Assess Court Costs Once for All Related Charges Adjudicated Together

When a defendant has multiple charges adjudicated together in the same hearing or trial, and those charges arose from the same underlying event or transaction, the court should assess costs only once. That’s the new rule according to State v. Rieger, a case recently decided by the court of appeals.

In Rieger, the defendant was convicted by a jury of two crimes arising from the same underlying incident: possession of marijuana and possession of marijuana paraphernalia. The court entered a judgment for each conviction, assessing costs in both. Under G.S. 7A-304(a), costs shall (unless waived) be assessed “in every criminal case . . . wherein the defendant is convicted.” On appeal, the defendant argued that both judgments were part of the same “criminal case” within the meaning of that statute, and that costs should therefore be assessed only once.

A unanimous panel of the court of appeals agreed with him. Finding no clear answer in the text of the statute and no dispositive legislative history, the court considered “the spirit of the act and what the act seeks to accomplish.” Slip op. at 9. On that front, the court noted that costs are not meant to be punitive, but as a practical matter they sure can be, “particularly for low-income defendants.” Id. Failure to pay them can, the court said, lead to “a cascade of crises that ultimately return even the most well-intentioned people back to the criminal justice system.” Id. The court also noted that costs were meant to reflect the defendant’s actual burden on the justice system—because if they didn’t they would be punitive, and therefore a fine.

With all of that in mind, the court applied its new rule, vacating one of the judgments and remanding it back to the trial division to be entered again without costs.

I think Rieger is an important case that will change the standard practice for assessing costs in many districts. I know local practice varies, but I believe the most common approach up to this point was to assess one set of costs per judgment. (I know judges in some parts of the state will find just cause to waive costs in second and subsequent judgments imposed at the same time, but to be clear, Rieger is not about any sort of mandatory waiver.) Going forward, trial courts will need to consider whether the crimes underlying any judgments entered together were transactionally related. And if they were, costs will be assessed only once for all of them.

That sounds easy enough, but it’s not crystal clear to me what it means to assess costs “only once.” It might be straightforward where the bill of costs would be the same for each charge; in those cases you could probably pick one charge and go with it (and that appears to be what happened in Rieger).
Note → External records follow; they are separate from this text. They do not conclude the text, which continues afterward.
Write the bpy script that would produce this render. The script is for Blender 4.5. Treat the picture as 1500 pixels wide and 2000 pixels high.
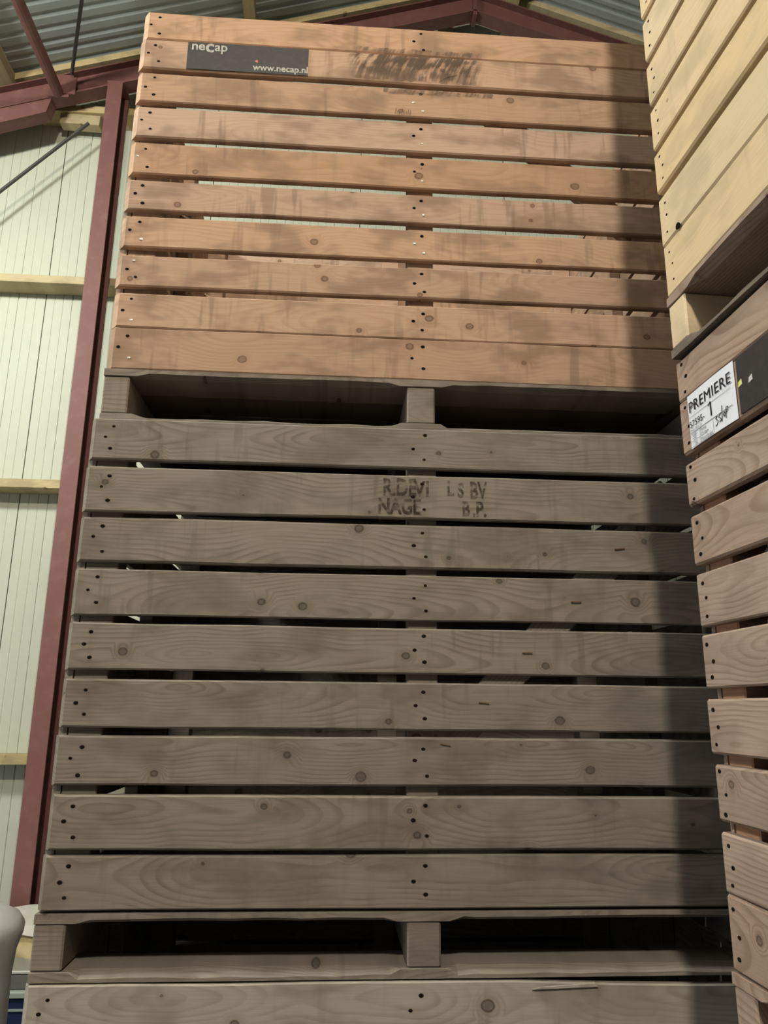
import bpy, math, random
from mathutils import Matrix, Vector

# ------------------------------------------------------------------ camera, world, exposure
SC = bpy.context.scene
COL = SC.collection
for _o in list(bpy.data.objects):
    bpy.data.objects.remove(_o)

F_PX, PIT, ROL, YAW = 1493.63, 0.2506, 0.0101, -0.0655
CAM = Vector((0.5859, -1.7776, 1.779))
fw = Vector((-math.sin(YAW) * math.cos(PIT), math.cos(YAW) * math.cos(PIT), math.sin(PIT)))
rt = Vector((math.cos(YAW), math.sin(YAW), 0))
up = rt.cross(fw)
rt2 = rt * math.cos(ROL) + up * math.sin(ROL)
up2 = rt2.cross(fw)
cd = bpy.data.cameras.new('camera')
cd.sensor_fit = 'AUTO'
cd.sensor_width = 36
cd.lens = F_PX / 2000 * 36
cd.clip_start = 0.02
cam = bpy.data.objects.new('camera', cd)
COL.objects.link(cam)
cam.matrix_world = Matrix(((rt2.x, up2.x, -fw.x, CAM.x), (rt2.y, up2.y, -fw.y, CAM.y), (rt2.z, up2.z, -fw.z, CAM.z), (0, 0, 0, 1)))
SC.camera = cam

wd = bpy.data.worlds.new('hall_air')
SC.world = wd
wd.use_nodes = True
wd.node_tree.nodes['Background'].inputs[0].default_value = (0.80, 0.90, 0.92, 1)
wd.node_tree.nodes['Background'].inputs[1].default_value = 0.010
SC.view_settings.view_transform = 'Standard'
SC.view_settings.look = 'None'
SC.view_settings.gamma = 1
SC.view_settings.use_curve_mapping = False
SC.view_settings.exposure = 0.0
SC.cycles.max_bounces = 5
SC.cycles.diffuse_bounces = 2
SC.cycles.glossy_bounces = 2
SC.cycles.transparent_max_bounces = 6

# lamps of the hall: (x, y, z), watts, colour, radius
LAMPS = [((0.33, -4.60, 5.75), 760, (1.0, 0.89, 0.74), 0.16, 'round hall lamp hanging in the aisle behind the viewer'),
         ((-2.30, -0.40, 4.95), 410, (0.98, 1.0, 0.90), 0.22, 'round hall lamp hanging left of the box stacks near the end wall')]

# added low bluish fill light in an unseen opening of the left side wall
FILL_OPENING = (-3.2, -0.7, 3.0)          # unseen opening added for the fill: y from, y to, height
dl = bpy.data.lights.new('side_fill_light', 'AREA')
dl.shape = 'RECTANGLE'
dl.size = FILL_OPENING[2]
dl.size_y = FILL_OPENING[1] - FILL_OPENING[0]
dl.energy = 70
dl.color = (0.86, 0.93, 1.0)
dlo = bpy.data.objects.new('side_fill_light', dl)
COL.objects.link(dlo)
dlo.location = (-7.05, (FILL_OPENING[0] + FILL_OPENING[1]) / 2, FILL_OPENING[2] / 2)
dlo.rotation_euler = (0, -math.pi / 2, 0)

# ------------------------------------------------------------------ materials
MATS = {}


def mat(name):
    m = bpy.data.materials.new(name)
    m.use_nodes = True
    MATS[name] = m
    nt = m.node_tree
    return m, nt, nt.nodes['Principled BSDF']


class NB:
    """tiny helper to write node graphs as expressions"""
    def __init__(self, nt):
        self.nt = nt

    def n(self, t, **kw):
        nd = self.nt.nodes.new(t)
        for k, v in kw.items():
            setattr(nd, k, v)
        return nd

    def put(self, sock, v):
        if isinstance(v, bpy.types.NodeSocket):
            self.nt.links.new(v, sock)
        else:
            sock.default_value = v

    def m(self, op, a, b=None, c=None, clamp=False):
        nd = self.n('ShaderNodeMath', operation=op, use_clamp=clamp)
        self.put(nd.inputs[0], a)
        if b is not None:
            self.put(nd.inputs[1], b)
        if c is not None:
            self.put(nd.inputs[2], c)
        return nd.outputs[0]

    def vec(self, x, y, z):
        nd = self.n('ShaderNodeCombineXYZ')
        for i, v in enumerate((x, y, z)):
            self.put(nd.inputs[i], v)
        return nd.outputs[0]

    def noise(self, v, scale=1.0, detail=2.0, rough=0.5, dim='3D'):
        nd = self.n('ShaderNodeTexNoise', noise_dimensions=dim)
        self.put(nd.inputs['Vector'], v)
        nd.inputs['Scale'].default_value = scale
        nd.inputs['Detail'].default_value = detail
        nd.inputs['Roughness'].default_value = rough
        return nd.outputs[0]

    def ramp(self, v, a, b, lo=0.0, hi=1.0):
        nd = self.n('ShaderNodeMapRange', interpolation_type='SMOOTHSTEP')
        self.put(nd.inputs[0], v)
        nd.inputs[1].default_value = a
        nd.inputs[2].default_value = b
        nd.inputs[3].default_value = lo
        nd.inputs[4].default_value = hi
        return nd.outputs[0]

    def mix(self, f, a, b, mode='MIX'):
        nd = self.n('ShaderNodeMix', data_type='RGBA', blend_type=mode)
        self.put(nd.inputs[0], f)
        self.put(nd.inputs[6], a if isinstance(a, bpy.types.NodeSocket) else (*a, 1))
        self.put(nd.inputs[7], b if isinstance(b, bpy.types.NodeSocket) else (*b, 1))
        return nd.outputs[2]


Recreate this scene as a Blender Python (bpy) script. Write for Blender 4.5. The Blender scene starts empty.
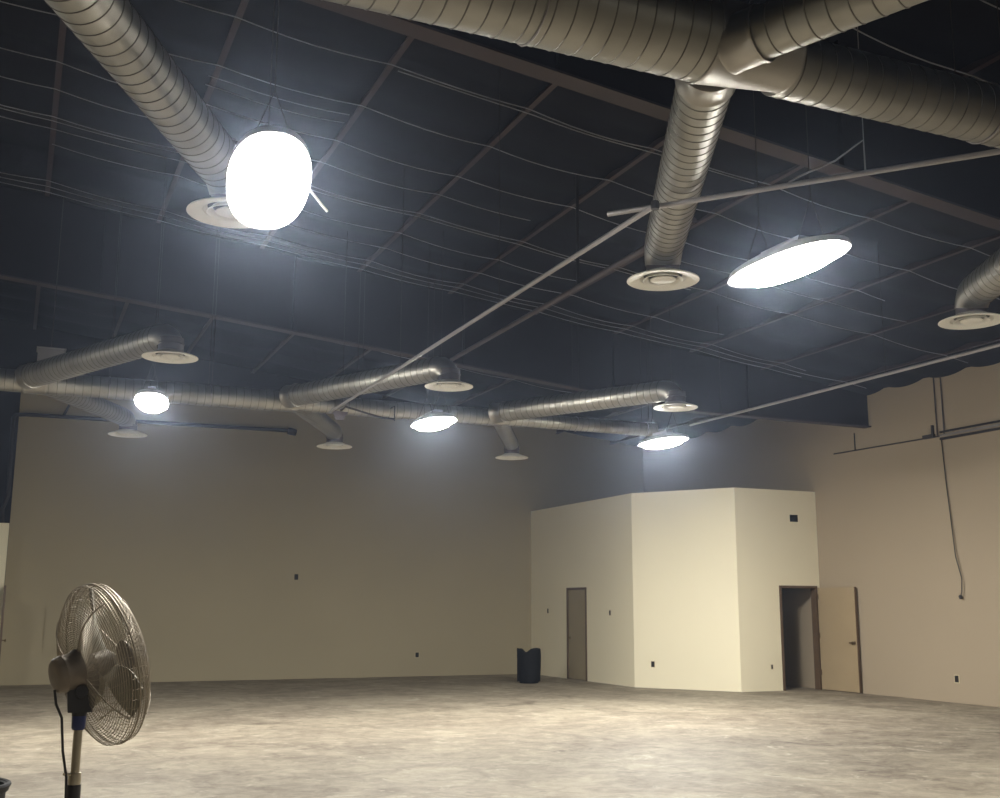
import bpy, bmesh, math, random
from math import sin, cos, pi, radians, sqrt, atan2
from mathutils import Vector, Matrix
random.seed(7)
SC = bpy.context.scene
COL = SC.collection

# ------------------------------------------------------------------ camera
CAM_H = 1.65
F_PX, YAW, PITCH, ROLL = 1106.52, 0.4107, 0.1865, 0.0038
cd = bpy.data.cameras.new('camera')
cd.sensor_fit = 'HORIZONTAL'; cd.sensor_width = 36.0
cd.lens = F_PX * 36.0 / 1000.0
cd.clip_start = 0.05; cd.clip_end = 200
cam = bpy.data.objects.new('camera', cd); COL.objects.link(cam)
fw = Vector((sin(YAW)*cos(PITCH), cos(YAW)*cos(PITCH), sin(PITCH)))
rt = Vector((cos(YAW), -sin(YAW), 0)); up = rt.cross(fw)
r2 = rt*cos(ROLL) + up*sin(ROLL); u2 = -rt*sin(ROLL) + up*cos(ROLL)
cam.matrix_world = Matrix((( r2.x, u2.x, -fw.x, 0), (r2.y, u2.y, -fw.y, 0), (r2.z, u2.z, -fw.z, CAM_H), (0, 0, 0, 1)))
SC.camera = cam

# ------------------------------------------------------------------ world, exposure
w = bpy.data.worlds.new('world'); SC.world = w; w.use_nodes = True
w.node_tree.nodes['Background'].inputs[0].default_value = (0.010, 0.012, 0.02, 1)
w.node_tree.nodes['Background'].inputs[1].default_value = 0.2
# thin bluish haze added to imitate the lens glow around the lamps
_vs = w.node_tree.nodes.new('ShaderNodeVolumeScatter')
_vs.inputs['Color'].default_value = (0.62, 0.74, 1.0, 1); _vs.inputs['Density'].default_value = 0.0026; _vs.inputs['Anisotropy'].default_value = 0.87
w.node_tree.links.new(_vs.outputs[0], w.node_tree.nodes['World Output'].inputs['Volume'])
SC.view_settings.view_transform = 'Standard'
SC.view_settings.look = 'None'
SC.view_settings.gamma = 1.0
SC.view_settings.use_curve_mapping = False
SC.view_settings.exposure = 0.0
LAMP_STRENGTH = 205.0
SC.cycles.max_bounces = 8
SC.cycles.diffuse_bounces = 5
SC.cycles.volume_bounces = 0
SC.cycles.sample_clamp_indirect = 6.0

# ------------------------------------------------------------------ dimensions (metres)
XR = 15.76          # right wall
YB = 26.27          # back wall
XL = -8.0           # left wall
YF = -7.0           # wall behind the camera
def zroof(x): return 5.97 + 0.115*(15.76 - x)   # the roof falls towards the right wall
OX, OY1, DX, DY, OH = 12.334, 21.087, 13.668, 19.141, 4.134   # corner office
YG = 17.4           # far girder
YN = 7.76           # near girder

# ------------------------------------------------------------------ materials
def new_mat(name):
    m = bpy.data.materials.new(name); m.use_nodes = True
    nt = m.node_tree; b = nt.nodes['Principled BSDF']
    return m, nt, b
def lin(c):
    return tuple(((v/255)/12.92 if v/255 <= 0.04045 else ((v/255+0.055)/1.055)**2.4) for v in c) + (1,)
def mat(name, rgb, rough=0.6, metal=0.0, var=0.08, scale=3.0, bump=0.0, bscale=40, spec=0.5):
    m, nt, b = new_mat(name)
    b.inputs['Roughness'].default_value = rough; b.inputs['Metallic'].default_value = metal
    b.inputs['Specular IOR Level'].default_value = spec
    tc = nt.nodes.new('ShaderNodeTexCoord'); n = nt.nodes.new('ShaderNodeTexNoise')
    n.inputs['Scale'].default_value = scale; n.inputs['Detail'].default_value = 6
    nt.links.new(tc.outputs['Object'], n.inputs['Vector'])
    r = nt.nodes.new('ShaderNodeValToRGB')
    c = lin(rgb)
    r.color_ramp.elements[0].position = 0.3; r.color_ramp.elements[1].position = 0.7
    r.color_ramp.elements[0].color = tuple(v*(1-var) for v in c[:3]) + (1,)
    r.color_ramp.elements[1].color = tuple(min(1, v*(1+var)) for v in c[:3]) + (1,)
    nt.links.new(n.outputs['Fac'], r.inputs['Fac']); nt.links.new(r.outputs['Color'], b.inputs['Base Color'])
    if bump:
        n2 = nt.nodes.new('ShaderNodeTexNoise'); n2.inputs['Scale'].default_value = bscale
        nt.links.new(tc.outputs['Object'], n2.inputs['Vector'])
        bp = nt.nodes.new('ShaderNodeBump'); bp.inputs['Strength'].default_value = bump; bp.inputs['Distance'].default_value = 0.01
        nt.links.new(n2.outputs['Fac'], bp.inputs['Height']); nt.links.new(bp.outputs['Normal'], b.inputs['Normal'])
    return m
def emis(name, rgb, strength):
    m = bpy.data.materials.new(name); m.use_nodes = True; nt = m.node_tree; nt.nodes.clear()
    e = nt.nodes.new('ShaderNodeEmission'); o = nt.nodes.new('ShaderNodeOutputMaterial')
    e.inputs[0].default_value = (*rgb, 1); e.inputs[1].default_value = strength
    nt.links.new(e.outputs[0], o.inputs[0]); return m

M = {}
M['wall'] = mat('cream_painted_plaster', (162, 152, 127), 0.75, 0, 0.03, 0.6, 0.15, 60, 0.3)
M['wall_office'] = mat('cream_painted_drywall', (232, 224, 198), 0.75, 0, 0.02, 0.7, 0.1, 60, 0.3)
M['wall_right'] = mat('beige_painted_wall', (160, 146, 126), 0.75, 0, 0.03, 0.5, 0.15, 60, 0.3)
M['dark_wall'] = mat('near_black_wall', (24, 21, 25), 0.8, 0, 0.1, 2, 0, 40, 0.12)  # one near-black tone for walls and roof slabs
M['insul'] = mat('black_insulation_facing', (18, 19, 27), 0.8, 0, 0.25, 1.2, 0.5, 6, 0.12)
M['girder'] = mat('dark_brown_painted_steel', (32, 26, 32), 0.7, 0, 0.15, 1.5, 0, 40, 0.15)
M['primer'] = mat('red_oxide_primer', (46, 30, 33), 0.6, 0, 0.2, 3)
M['strap'] = mat('pale_insulation_strap', (150, 150, 158), 0.5, 0.0, 0.3, 1.5)
M['galv'] = mat('galvanised_spiral_duct', (150, 148, 140), 0.44, 1.0, 0.16, 3.0, 0.15, 9)
M['galv_smooth'] = mat('galvanised_duct_collar', (156, 152, 144), 0.42, 1.0, 0.10, 2.0)
M['seam'] = mat('dirty_duct_seam', (108, 104, 97), 0.5, 0.5, 0.2, 8)
M['white'] = mat('white_enamel', (226, 224, 214), 0.45, 0, 0.03, 4)
M['housing'] = mat('white_fixture_steel', (190, 192, 196), 0.4, 0.2, 0.04, 4)
M['pipe'] = mat('grey_conduit', (150, 146, 146), 0.45, 0.5, 0.1, 3)
M['pipe_dark'] = mat('black_iron_pipe', (34, 30, 34), 0.6, 0.1, 0.2, 3)
M['pipe_grey'] = mat('dim_grey_pipe', (84, 76, 78), 0.6, 0.2, 0.2, 3)
M['wire'] = mat('dark_wire', (52, 46, 46), 0.6, 0.1, 0.1, 3)
M['door'] = mat('grey_beige_door', (150, 138, 112), 0.6, 0, 0.04, 2)
M['door_open'] = mat('tan_door', (158, 140, 112), 0.55, 0, 0.04, 2)
M['frame'] = mat('brown_door_frame', (92, 74, 56), 0.5, 0, 0.1, 4)
M['knob'] = mat('dull_brass', (110, 92, 62), 0.35, 0.8, 0.1, 4)
M['dark'] = mat('dark_opening', (24, 20, 18), 0.8, 0, 0.1, 5)
M['plate'] = mat('cream_plate', (200, 188, 158), 0.5, 0, 0.03, 5)
M['bag'] = mat('black_plastic_bag', (4, 4, 5), 0.7, 0, 0.2, 10, 0.5, 14, 0.2)
M['bin'] = mat('black_bin_plastic', (10, 10, 12), 0.6, 0, 0.1, 6, 0, 40, 0.2)
M['fan_grey'] = mat('dusty_grey_steel', (112, 104, 92), 0.45, 0.3, 0.15, 12)
M['fan_wire'] = mat('dusty_guard_wire', (142, 131, 113), 0.45, 0.3, 0.15, 12)
M['fan_blade'] = mat('grey_green_blade', (120, 116, 100), 0.5, 0.2, 0.1, 8)
M['fan_motor'] = mat('dark_grey_motor', (118, 107, 92), 0.5, 0.2, 0.2, 12)
M['fan_black'] = mat('black_fan_plastic', (34, 30, 28), 0.5, 0, 0.1, 12)
M['blue'] = mat('dark_blue_plastic', (34, 42, 92), 0.45, 0, 0.1, 12)
M['chrome'] = mat('worn_chrome', (176, 168, 150), 0.3, 0.85, 0.1, 12)
M['lamp'] = emis('fluorescent_light', (1.0, 0.98, 0.92), LAMP_STRENGTH)
def lamp_mat(f): return emis('fluorescent_light', (1.0, 0.98, 0.92), LAMP_STRENGTH*f)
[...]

But it won’t always be the same. Some charges might have more jail credit than others, which would result in different jail fees at $10/day. Others might trigger offense specific costs, like the $100 DWI fee or the $600 lab fee. Should the trial court identify a “lead offense” and set the costs based on it? Or does the new case-based approach require the trial court to cobble together one aggregate bill of costs made up of the baseline costs applicable in all cases (like the General Court of Justice fee and the facilities fee, for example), plus all the offense-specific costs applicable to each individual charge? Language near the end of the opinion suggests the latter (“the statute permitted the trial court to assess the statutory court costs only once across those two judgments,” slip op. at 11 (emphasis added)), but what the court of appeals actually did was vacate imposition of costs in one of the two judgments.

Under either formulation, it’s not obvious to which single judgment the costs should attach. One approach might be to impose costs in the most serious case. Or, if a defendant receives some active sentences and some suspended sentences, it might make sense to impose the lone set of costs in the probationary case (assuming costs are not waived altogether for a defendant who is going to jail or prison).

The Rieger rule appears to be limited to offenses that arise from the same underlying event or transaction, but it’s not obvious to me why it should be. It seems like unrelated charges would generate the same kind efficiencies to the court system when they are adjudicated together. Perhaps the rule will be broadened if a case with those facts comes before the appellate division. Of note, the lone fee for which the General Assembly has expressly adopted a once-per-case rule, the $250 community service fee, is not limited to factually related offenses. Under G.S. 143B-708, the fee is assessed only once for “each sentencing transaction,” which is defined as “all offenses considered and adjudicated during the same term of court,” regardless of whether they arise from the same underlying event.

The mandate in Rieger does not issue until October 21, 2019. Before then, judges, clerks, and others may wish to review the case to see how it impacts local practice. Additionally, defendants who still owe costs that go beyond what is permissible under Rieger may have grounds to pursue a modification of probation or other post-conviction relief to bring their monetary obligations into compliance with the new understanding of G.S. 7A-304(a).